David Cronenberg, seen during a news conference in Paris in June 2008, is being honoured for his lifetime contributions to film. David Cronenberg, seen during a news conference in Paris in June 2008, is being honoured for his lifetime contributions to film. (Canadian Press)

Canadian David Cronenberg received the French Legion of Honour on Wednesday night in recognition of his contributions to filmmaking.

The director of Eastern Promises and The Fly was named a knight in the Légion d'honneur by the French ambassador at a private ceremony in Toronto.

Although proudly Canadian, Cronenberg said he also felt a strong connection to France.

"I feel that France is also my country, another parent who has been proudly indulgent when it has been best and sternly critical when that was best, all for the benefit of David, their spoiled child," Cronenberg said.

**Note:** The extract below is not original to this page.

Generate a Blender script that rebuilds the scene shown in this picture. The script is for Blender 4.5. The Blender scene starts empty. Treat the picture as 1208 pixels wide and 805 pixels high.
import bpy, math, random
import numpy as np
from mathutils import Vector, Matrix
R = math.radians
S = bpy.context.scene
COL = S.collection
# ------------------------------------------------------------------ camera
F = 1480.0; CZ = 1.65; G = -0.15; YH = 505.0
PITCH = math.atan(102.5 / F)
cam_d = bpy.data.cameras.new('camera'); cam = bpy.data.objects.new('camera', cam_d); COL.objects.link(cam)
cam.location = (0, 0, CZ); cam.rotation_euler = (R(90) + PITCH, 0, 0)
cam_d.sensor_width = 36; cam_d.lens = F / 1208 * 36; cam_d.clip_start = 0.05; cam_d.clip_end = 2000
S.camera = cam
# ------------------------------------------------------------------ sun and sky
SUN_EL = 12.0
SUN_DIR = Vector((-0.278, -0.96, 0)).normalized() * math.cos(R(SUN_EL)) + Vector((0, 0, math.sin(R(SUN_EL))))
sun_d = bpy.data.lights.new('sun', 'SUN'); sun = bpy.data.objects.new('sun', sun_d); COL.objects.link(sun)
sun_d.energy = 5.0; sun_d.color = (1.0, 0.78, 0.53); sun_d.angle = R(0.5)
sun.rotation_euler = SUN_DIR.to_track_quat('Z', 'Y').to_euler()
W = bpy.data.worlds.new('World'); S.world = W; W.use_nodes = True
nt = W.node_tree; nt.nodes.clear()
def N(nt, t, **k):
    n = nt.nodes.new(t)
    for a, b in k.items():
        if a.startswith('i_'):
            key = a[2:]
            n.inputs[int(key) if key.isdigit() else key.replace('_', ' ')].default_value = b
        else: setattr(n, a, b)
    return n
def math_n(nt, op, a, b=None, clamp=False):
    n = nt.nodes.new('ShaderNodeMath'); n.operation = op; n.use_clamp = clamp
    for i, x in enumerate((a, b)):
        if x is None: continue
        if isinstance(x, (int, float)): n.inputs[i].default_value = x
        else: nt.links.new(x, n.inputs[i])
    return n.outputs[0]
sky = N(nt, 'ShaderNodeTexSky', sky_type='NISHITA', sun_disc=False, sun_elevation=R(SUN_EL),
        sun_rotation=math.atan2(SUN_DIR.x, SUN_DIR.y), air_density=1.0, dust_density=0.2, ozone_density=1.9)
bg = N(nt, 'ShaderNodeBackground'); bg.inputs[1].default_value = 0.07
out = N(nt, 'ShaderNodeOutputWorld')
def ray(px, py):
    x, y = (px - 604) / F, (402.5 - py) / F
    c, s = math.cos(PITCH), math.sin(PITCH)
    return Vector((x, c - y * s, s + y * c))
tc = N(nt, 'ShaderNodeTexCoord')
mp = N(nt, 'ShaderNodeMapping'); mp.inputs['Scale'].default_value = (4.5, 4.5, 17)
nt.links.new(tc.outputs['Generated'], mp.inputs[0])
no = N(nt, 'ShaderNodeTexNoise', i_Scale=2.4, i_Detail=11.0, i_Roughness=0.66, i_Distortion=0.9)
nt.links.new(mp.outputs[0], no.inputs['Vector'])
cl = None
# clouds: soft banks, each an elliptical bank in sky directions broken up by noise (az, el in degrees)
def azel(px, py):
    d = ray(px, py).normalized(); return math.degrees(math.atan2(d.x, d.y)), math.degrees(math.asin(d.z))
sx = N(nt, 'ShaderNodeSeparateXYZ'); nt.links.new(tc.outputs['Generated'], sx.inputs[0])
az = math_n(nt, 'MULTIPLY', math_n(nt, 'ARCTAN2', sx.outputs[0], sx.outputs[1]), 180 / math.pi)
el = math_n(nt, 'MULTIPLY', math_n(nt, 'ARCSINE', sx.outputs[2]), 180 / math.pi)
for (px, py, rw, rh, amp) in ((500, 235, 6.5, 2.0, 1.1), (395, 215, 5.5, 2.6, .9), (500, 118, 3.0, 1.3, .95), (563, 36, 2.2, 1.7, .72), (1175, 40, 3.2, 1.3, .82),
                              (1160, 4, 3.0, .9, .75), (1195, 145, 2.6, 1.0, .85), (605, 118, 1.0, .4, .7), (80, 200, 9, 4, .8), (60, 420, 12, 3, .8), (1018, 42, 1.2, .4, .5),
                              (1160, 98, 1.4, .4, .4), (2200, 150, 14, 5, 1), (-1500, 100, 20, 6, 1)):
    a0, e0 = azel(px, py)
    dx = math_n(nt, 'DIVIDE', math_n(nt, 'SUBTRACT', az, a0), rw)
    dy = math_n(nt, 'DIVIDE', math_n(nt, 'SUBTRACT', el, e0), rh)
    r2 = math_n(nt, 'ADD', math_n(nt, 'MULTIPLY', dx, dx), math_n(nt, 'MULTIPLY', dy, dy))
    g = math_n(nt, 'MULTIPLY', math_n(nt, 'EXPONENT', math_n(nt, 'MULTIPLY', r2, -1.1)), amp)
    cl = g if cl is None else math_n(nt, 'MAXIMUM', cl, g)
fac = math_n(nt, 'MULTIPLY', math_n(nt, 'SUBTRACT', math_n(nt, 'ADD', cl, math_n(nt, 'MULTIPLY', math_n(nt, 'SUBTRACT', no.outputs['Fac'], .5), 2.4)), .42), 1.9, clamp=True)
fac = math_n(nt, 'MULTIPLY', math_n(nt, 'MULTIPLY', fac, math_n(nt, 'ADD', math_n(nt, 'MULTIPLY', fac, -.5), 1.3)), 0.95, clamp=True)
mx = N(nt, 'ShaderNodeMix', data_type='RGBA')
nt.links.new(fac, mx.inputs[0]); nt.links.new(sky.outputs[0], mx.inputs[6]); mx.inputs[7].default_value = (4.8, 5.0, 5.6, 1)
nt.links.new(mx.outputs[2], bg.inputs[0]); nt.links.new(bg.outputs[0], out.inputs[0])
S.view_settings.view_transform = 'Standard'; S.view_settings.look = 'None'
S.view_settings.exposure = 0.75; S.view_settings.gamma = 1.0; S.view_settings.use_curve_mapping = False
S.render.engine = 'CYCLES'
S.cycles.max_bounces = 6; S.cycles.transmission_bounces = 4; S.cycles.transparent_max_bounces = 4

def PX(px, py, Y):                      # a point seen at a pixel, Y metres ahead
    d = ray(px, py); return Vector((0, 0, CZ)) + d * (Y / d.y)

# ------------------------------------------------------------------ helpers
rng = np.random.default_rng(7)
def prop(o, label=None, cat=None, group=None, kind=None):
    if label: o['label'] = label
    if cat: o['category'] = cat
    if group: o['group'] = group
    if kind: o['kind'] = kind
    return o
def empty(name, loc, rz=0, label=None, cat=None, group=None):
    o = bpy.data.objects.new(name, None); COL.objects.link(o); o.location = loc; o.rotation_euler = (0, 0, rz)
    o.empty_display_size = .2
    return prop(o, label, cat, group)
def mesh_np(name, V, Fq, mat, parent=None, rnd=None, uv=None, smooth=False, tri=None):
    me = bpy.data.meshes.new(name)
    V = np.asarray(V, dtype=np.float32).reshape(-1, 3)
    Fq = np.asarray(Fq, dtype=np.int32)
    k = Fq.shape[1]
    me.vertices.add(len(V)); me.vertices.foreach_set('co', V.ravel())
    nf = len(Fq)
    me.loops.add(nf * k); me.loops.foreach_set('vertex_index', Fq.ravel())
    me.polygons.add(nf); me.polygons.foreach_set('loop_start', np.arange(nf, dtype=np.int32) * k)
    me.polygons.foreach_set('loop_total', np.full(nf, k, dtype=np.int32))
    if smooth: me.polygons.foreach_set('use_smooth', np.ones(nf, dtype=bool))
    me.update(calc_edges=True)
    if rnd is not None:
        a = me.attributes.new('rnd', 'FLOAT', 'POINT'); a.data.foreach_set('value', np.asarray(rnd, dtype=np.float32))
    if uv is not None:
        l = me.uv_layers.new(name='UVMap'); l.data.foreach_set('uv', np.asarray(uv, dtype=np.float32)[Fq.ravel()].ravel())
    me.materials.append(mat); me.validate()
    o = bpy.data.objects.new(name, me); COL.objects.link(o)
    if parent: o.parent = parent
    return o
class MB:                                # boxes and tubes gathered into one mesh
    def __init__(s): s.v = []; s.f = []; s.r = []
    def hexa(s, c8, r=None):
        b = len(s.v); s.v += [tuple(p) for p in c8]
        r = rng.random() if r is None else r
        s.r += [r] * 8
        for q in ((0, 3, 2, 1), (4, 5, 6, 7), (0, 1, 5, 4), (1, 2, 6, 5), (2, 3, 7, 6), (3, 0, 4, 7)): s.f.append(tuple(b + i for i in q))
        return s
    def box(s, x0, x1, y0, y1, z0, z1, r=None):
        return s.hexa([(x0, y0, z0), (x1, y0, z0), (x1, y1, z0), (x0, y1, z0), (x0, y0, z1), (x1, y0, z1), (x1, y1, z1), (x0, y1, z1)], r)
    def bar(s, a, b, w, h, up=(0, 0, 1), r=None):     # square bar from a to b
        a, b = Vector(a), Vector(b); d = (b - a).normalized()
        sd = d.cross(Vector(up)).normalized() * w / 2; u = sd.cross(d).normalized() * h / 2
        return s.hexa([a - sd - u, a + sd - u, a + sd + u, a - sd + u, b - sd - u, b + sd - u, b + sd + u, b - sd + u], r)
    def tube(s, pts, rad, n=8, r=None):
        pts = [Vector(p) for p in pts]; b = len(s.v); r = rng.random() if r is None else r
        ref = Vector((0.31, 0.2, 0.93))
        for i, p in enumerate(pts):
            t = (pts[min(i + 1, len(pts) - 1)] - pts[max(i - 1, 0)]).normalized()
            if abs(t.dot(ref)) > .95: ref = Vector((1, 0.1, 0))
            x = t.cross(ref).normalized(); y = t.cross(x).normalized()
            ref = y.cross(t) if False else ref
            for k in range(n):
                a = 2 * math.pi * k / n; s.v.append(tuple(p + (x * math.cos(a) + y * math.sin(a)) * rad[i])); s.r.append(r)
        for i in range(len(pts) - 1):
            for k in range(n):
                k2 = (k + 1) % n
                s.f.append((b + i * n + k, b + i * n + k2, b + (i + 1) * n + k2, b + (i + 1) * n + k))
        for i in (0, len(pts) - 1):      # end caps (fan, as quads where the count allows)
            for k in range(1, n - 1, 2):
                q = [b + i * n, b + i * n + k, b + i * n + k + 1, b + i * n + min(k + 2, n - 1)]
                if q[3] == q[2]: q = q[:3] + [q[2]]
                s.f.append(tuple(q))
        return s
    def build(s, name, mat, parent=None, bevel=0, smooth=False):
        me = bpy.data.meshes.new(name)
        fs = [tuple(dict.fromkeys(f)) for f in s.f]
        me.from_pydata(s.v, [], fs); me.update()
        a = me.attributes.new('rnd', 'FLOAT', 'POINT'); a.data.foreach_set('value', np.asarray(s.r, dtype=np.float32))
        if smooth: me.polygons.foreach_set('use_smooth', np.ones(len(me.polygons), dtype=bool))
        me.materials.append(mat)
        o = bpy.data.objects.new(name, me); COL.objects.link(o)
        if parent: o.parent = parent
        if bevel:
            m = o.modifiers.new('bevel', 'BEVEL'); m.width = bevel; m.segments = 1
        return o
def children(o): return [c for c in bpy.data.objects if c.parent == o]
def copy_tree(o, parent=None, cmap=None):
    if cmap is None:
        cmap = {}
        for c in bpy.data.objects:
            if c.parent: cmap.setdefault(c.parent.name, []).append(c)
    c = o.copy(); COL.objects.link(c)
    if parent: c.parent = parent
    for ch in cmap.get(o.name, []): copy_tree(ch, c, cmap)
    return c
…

"Thank you all for your indulgence. Vive la France, vive le Canada et vive le cinéma."

Earlier, Cronenberg said he has always felt his work was welcomed in France, even when he was known as the King of Horror for films such as Shivers and Scanners.

He won a special jury prize at the Cannes Film Festival for Crash and a French critics prize for The Dead Zone.

"The French were amongst the very first to immediately accept cinema as art, as opposed to just a disposable entertainment," Cronenberg told CBC News.

"They also have a tradition of not having contempt for genre."

News emerged last week that Cronenberg has agreed to create a sequel to his Russian mob drama Eastern Promises.

He is also about to work with some of Hollywood's best-known actors. Cronenberg's next film, a political thriller titled The Matarese Circle, will most likely star Denzel Washington and Tom Cruise.

It is based on a 1979 book by Robert Ludlum.